Hivos MidEast Creatives programme manager Arthur Steiner said the results of Hub in a Box were satisfying, but he would be happy to see more activities and content in Arabic, to have a greater outreach to the local community.

He said Hivos, a Dutch development cooperation organization, was in talks with Hub in a Box to fund the second round, and had organised a session for Egyptian hubs outside Cairo, in Arabic.

That leaves the question about how much impact Hub in a Box will have. Are hubs moving towards self-funding after the first workshop?

“That’s too early to judge, in five months since the first workshop you cannot see this yet,” Molyneux-Berry said.  

Leading by example

Molyneux-Berry envisions Hub in a Box workshops all over the world and a Wiki out of control with data, but today he has two things on his wish-list: making the Wiki more sophisticated and developing a business model for Hub in a Box itself.

Hub in a Box aims to become self-supporting, although, how this will be achieved is not entirely clear yet. The Wiki is completely open source and participants are also contributors, ruling out several potential revenue options, and the first workshop cost $6000.

Molyneux-Berry said entrepreneurs needed to start supporting their own ecosystem as governments had no incentive do so.
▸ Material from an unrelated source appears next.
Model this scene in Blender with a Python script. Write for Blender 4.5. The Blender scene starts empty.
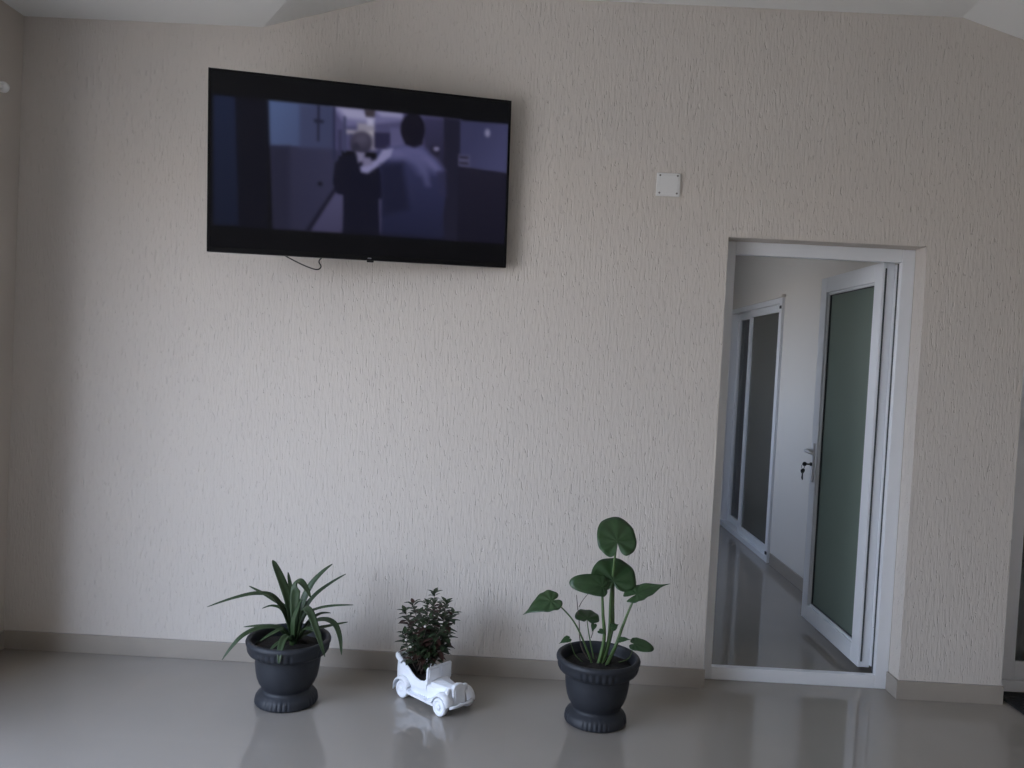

“Define supporting entrepreneurship? People think in Egypt they support entrepreneurship, but policy couldn’t be more contra that. The reality is, how much people love to say they support entrepreneurship, it is actually not really done in practice,” he said.

“We have massive communities that people need. Ice Cairo is like 40,000 people. We can create high impact much cheaper than anyone else.”

The next Hub in a Box workshop will be held during the Republica gathering in May 2016, and the organizers want to hold another during this year’s Rise Up Summit in Cairo.